Me gustó mucho leer esto. Pensé que quizás no me hubiera atrevido a decirlo tan directamente, pero todos hemos sido así. Lo seguimos siendo incluso. Yo la primera. Pero con los años se aprende, creo, algo muy importante. Algo de lo que los adolescentes carecen: la capacidad de reírse de uno mismo. Es decir: claro que quiero ser sexy y tener unas curvas de infarto, pero cuando me sorprendo a mí misma calibrando qué tengo que decir o hacer para serlo, me digo: ¿Enserio Laura? Entonces no me queda otra que reír de lo ridículos que somos a veces.
Las presiones que tenemos con respecto a la belleza son agotadoras. No solo las mujeres. Todos vivimos expuestos a la galería. Y es odioso. Al madurar, sin embargo, tenemos más armas para querer o no parecernos a los ángeles de Victoria’s Secret. En la adolescencia, uno es un recipiente vacío y sin experiencia que se asoma a un balcón y fuera está la vida.
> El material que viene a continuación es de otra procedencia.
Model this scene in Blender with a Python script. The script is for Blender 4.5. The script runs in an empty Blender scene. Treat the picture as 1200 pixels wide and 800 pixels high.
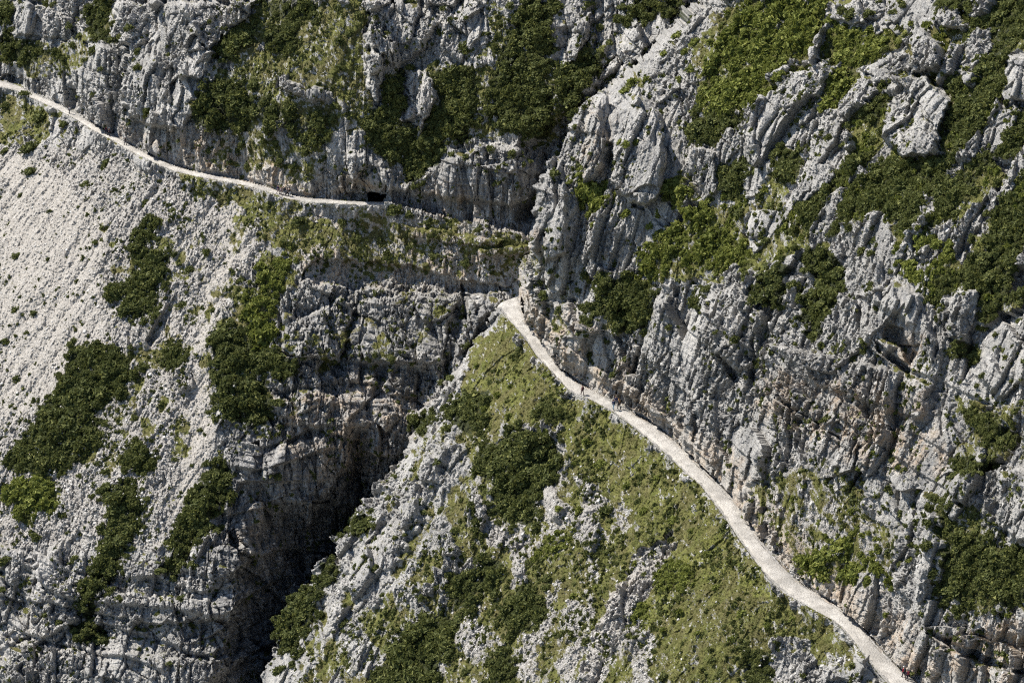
import bpy, math, random, time
import numpy as np
T0 = time.time()
rng = np.random.default_rng(7); random.seed(7)
F32 = np.float32
# ------------------------------------------------------------------ camera model (photo pixels 1200x800)
FPX = 4000.0; TH = math.radians(20.2); ST, CT = math.sin(TH), math.cos(TH)
HZ = -235.0                                   # both paths run level, 235 m below the viewpoint
def ray(x, y):
    a = (np.asarray(x, float) - 600) / FPX; b = (400 - np.asarray(y, float)) / FPX
    return np.stack(np.broadcast_arrays(a, CT + b * ST, -ST + b * CT), -1)
def on_level(x, y, z=HZ):
    r = ray(x, y); return r * (z / r[..., 2])[..., None]

# ------------------------------------------------------------------ numeric helpers
def hash3(i, j, k, s):
    h = (i.astype(np.uint32) * np.uint32(374761393) + j.astype(np.uint32) * np.uint32(668265263)
         + k.astype(np.uint32) * np.uint32(2147483647) + np.uint32(s) * np.uint32(3266489917))
    h = (h ^ (h >> np.uint32(13))) * np.uint32(1274126177)
    h = (h ^ (h >> np.uint32(16))) * np.uint32(2246822519)
    return h ^ (h >> np.uint32(13))
def r01(h): return (h & np.uint32(0xffffff)).astype(F32) / F32(0xffffff)
def perlin(P, scale, seed=0):
    q = P * (np.asarray(scale, F32) if np.ndim(scale) else F32(scale)); q = q.astype(F32)
    i0 = np.floor(q).astype(np.int32); f = q - i0
    u = f * f * f * (f * (f * 6 - 15) + 10); out = 0
    for a in (0, 1):
        for b in (0, 1):
            for c in (0, 1):
                h = hash3(i0[..., 0] + a, i0[..., 1] + b, i0[..., 2] + c, seed)
                gx = (h & np.uint32(1023)).astype(F32) / 511.5 - 1
                gy = ((h >> np.uint32(10)) & np.uint32(1023)).astype(F32) / 511.5 - 1
                gz = ((h >> np.uint32(20)) & np.uint32(1023)).astype(F32) / 511.5 - 1
                w = (u[..., 0] if a else 1 - u[..., 0]) * (u[..., 1] if b else 1 - u[..., 1]) * (u[..., 2] if c else 1 - u[..., 2])
                out = out + w * (gx * (f[..., 0] - a) + gy * (f[..., 1] - b) + gz * (f[..., 2] - c))
    return out * 1.3
def fbm(P, scale, n=3, seed=0):
    s = np.asarray(scale, float); o = 0; a = 1
    for k in range(n): o = o + a * perlin(P, s * 2.03 ** k, seed + 17 * k); a *= .5
    return o
def blocks(P, scale, seed=0, tilt=.8):
    """angular rock: every cell of a jittered lattice carries its own tilted facet; also returns the crack distance"""
    q = (P * np.asarray(scale, F32)).astype(F32); i0 = np.floor(q - F32(.5)).astype(np.int32)
    best = np.full(q.shape[:-1], 9., F32); sec = best.copy(); val = np.zeros_like(best)
    for a in (0, 1):
        for b in (0, 1):
            for c in (0, 1):
                ci, cj, ck = i0[..., 0] + a, i0[..., 1] + b, i0[..., 2] + c
                h = hash3(ci, cj, ck, seed); h2 = hash3(ck, ci, cj, seed + 5)
                dx = q[..., 0] - ci - .5 - ((h & np.uint32(255)).astype(F32) / 255 - .5) * F32(.8)
                dy = q[..., 1] - cj - .5 - (((h >> np.uint32(8)) & np.uint32(255)).astype(F32) / 255 - .5) * F32(.8)
                dz = q[..., 2] - ck - .5 - (((h >> np.uint32(16)) & np.uint32(255)).astype(F32) / 255 - .5) * F32(.8)
                d = dx * dx + dy * dy + dz * dz
                v = (((h2 & np.uint32(255)).astype(F32) / 255 - .5)
                     + F32(tilt) * (dx * (((h2 >> np.uint32(8)) & np.uint32(255)).astype(F32) / 127.5 - 1)
                                    + dy * (((h2 >> np.uint32(16)) & np.uint32(255)).astype(F32) / 127.5 - 1)
                                    + dz * (((h2 >> np.uint32(24)) & np.uint32(255)).astype(F32) / 127.5 - 1)))
                m = d < best
                sec = np.where(m, best, np.minimum(sec, d)); val = np.where(m, v, val); best = np.where(m, d, best)
    return val, np.sqrt(sec) - np.sqrt(best)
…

Ese es el tema: de repente se deja de contar con el colchón amortiguador de la infancia y se empieza a andar solo.
El problema de la adolescencia es la falta de lugar. Quizás sea esa la primera vez en la vida en la que somos conscientes de que nos ocurre eso: que estamos perdidos. Es lo que tienen los cambios. Caitlin Moran tiene una frase preciosa en el libro con respecto a este tema: “Algunas personas no son sólo personas sino un lugar –un mundo entero. A veces encuentras a alguien en quien podrías vivir por el resto de tu vida”. Tal vez sea justamente una frase adolescente, pero me la he apuntado en la libreta. En esos años de transición, uno se da cuenta de que la vida siempre va a girar en torno a eso mismo: a buscar un lugar. A encontrarlo.